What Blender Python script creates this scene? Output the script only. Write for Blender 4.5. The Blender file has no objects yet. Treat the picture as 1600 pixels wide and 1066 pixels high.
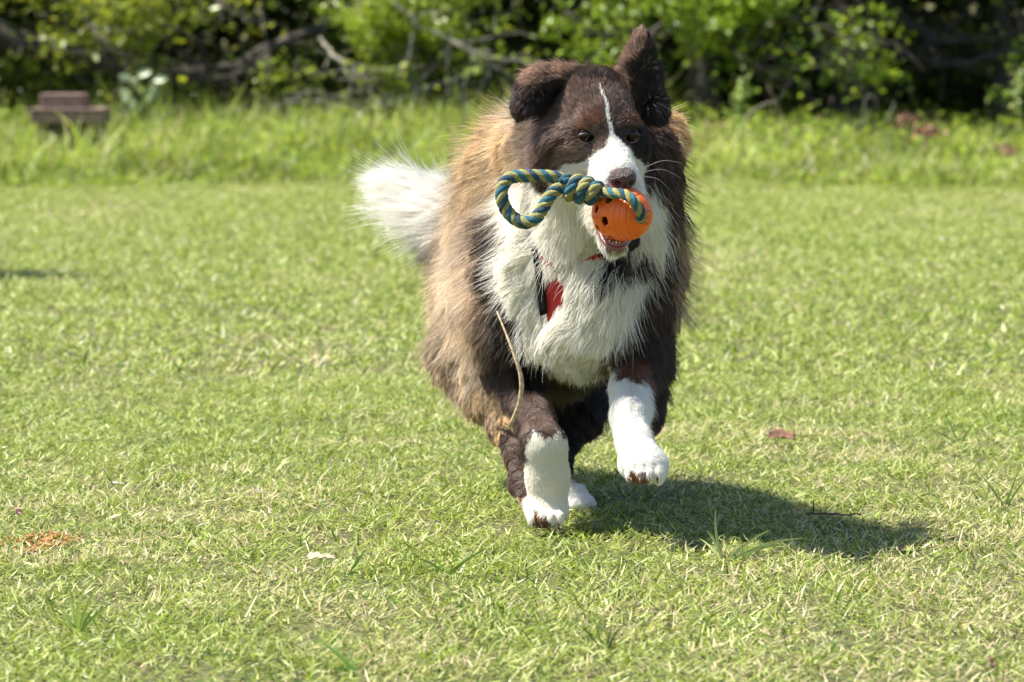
import bpy, math, random
import numpy as np
from mathutils import Vector, Matrix, kdtree

rng = np.random.default_rng(7)
random.seed(7)
sc = bpy.context.scene
C = sc.collection

# ------------------------------------------------------------------ camera, sky, sun, exposure
CAMZ = 0.8
F = 6000.0                                  # focal length in pixels of the 1600 px wide photograph
PITCH = math.atan((533 - 60) / F)
cd = bpy.data.cameras.new('camera')
cam = bpy.data.objects.new('camera', cd); C.objects.link(cam)
cam.location = (0, 0, CAMZ)
cam.rotation_euler = (math.pi / 2 - PITCH, 0, 0)
cd.sensor_width = 36; cd.lens = 36 * F / 1600
cd.clip_end = 2000
cd.dof.use_dof = True
cd.dof.focus_distance = 6.02
cd.dof.aperture_fstop = 8.0
cd.dof.aperture_blades = 9
sc.camera = cam

SUN_EL = math.radians(57)
sun_vec = Vector((-1.0, 0.13, 0)).normalized() * math.cos(SUN_EL) + Vector((0, 0, math.sin(SUN_EL)))   # towards the sun
w = bpy.data.worlds.new('World'); sc.world = w; w.use_nodes = True
nt = w.node_tree
bg = nt.nodes['Background']
sky = nt.nodes.new('ShaderNodeTexSky'); sky.sky_type = 'NISHITA'; sky.sun_disc = False
sky.sun_elevation = SUN_EL
sky.sun_rotation = math.atan2(sun_vec.x, sun_vec.y)
nt.links.new(sky.outputs[0], bg.inputs[0]); bg.inputs[1].default_value = 0.088
ld = bpy.data.lights.new('sun', 'SUN'); ld.energy = 5.0; ld.angle = math.radians(0.5); ld.color = (1.0, 0.95, 0.86)
sun = bpy.data.objects.new('sun', ld); C.objects.link(sun)
sun.rotation_euler = (-sun_vec).to_track_quat('-Z', 'Y').to_euler()
sc.view_settings.view_transform = 'Standard'; sc.view_settings.look = 'None'
sc.view_settings.exposure = 1.26; sc.view_settings.gamma = 1.0
sc.view_settings.use_curve_mapping = False
sc.cycles.max_bounces = 12; sc.cycles.diffuse_bounces = 8; sc.cycles.transmission_bounces = 8
sc.cycles.use_denoising = True

CP, SP = math.cos(PITCH), math.sin(PITCH)
def W(px, py, Y):
    """point of the place seen at photograph pixel (px, py), at distance Y along the ground"""
    u = (px - 800) / F; v = (533 - py) / F
    d = np.array([u, CP + v * SP, -SP + v * CP])
    return np.array([0, 0, CAMZ]) + d * (Y / d[1])
def proj(p):
    x, y, z = p[:, 0], p[:, 1], p[:, 2] - CAMZ
    dep = y * CP - z * SP; up = y * SP + z * CP
    return 800 + F * x / dep, 533 - F * up / dep

# ------------------------------------------------------------------ helpers
def hsh(i, j, k, s=0):
    n = (i * 374761393 + j * 668265263 + k * 2147483647 + s * 1274126177) & 0xffffffff
    n = ((n ^ (n >> 13)) * 1274126177) & 0xffffffff
    return ((n ^ (n >> 16)) & 0xffff) / 65535.0
def vnoise(p, scale, seed=0):
    q = np.asarray(p, np.float64) * scale
    f = np.floor(q).astype(np.int64); t = q - f; t = t * t * (3 - 2 * t)
    r = 0
    for dx in (0, 1):
        for dy in (0, 1):
            for dz in (0, 1):
                wgt = (t[:, 0] if dx else 1 - t[:, 0]) * (t[:, 1] if dy else 1 - t[:, 1]) * (t[:, 2] if dz else 1 - t[:, 2])
                r = r + wgt * hsh(f[:, 0] + dx, f[:, 1] + dy, f[:, 2] + dz, seed)
    return r
def nrm(a):
    return a / np.maximum(np.linalg.norm(a, axis=-1, keepdims=True), 1e-9)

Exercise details
Write out the lines from the start of the material to the line with "from mathutils import Vector, Matrix, kdtree", inclusive and exactly. Skip the pictures.

Output for this task
What Blender Python script creates this scene? Output the script only. Write for Blender 4.5. The Blender file has no objects yet. Treat the picture as 1600 pixels wide and 1066 pixels high.
import bpy, math, random
import numpy as np
from mathutils import Vector, Matrix, kdtree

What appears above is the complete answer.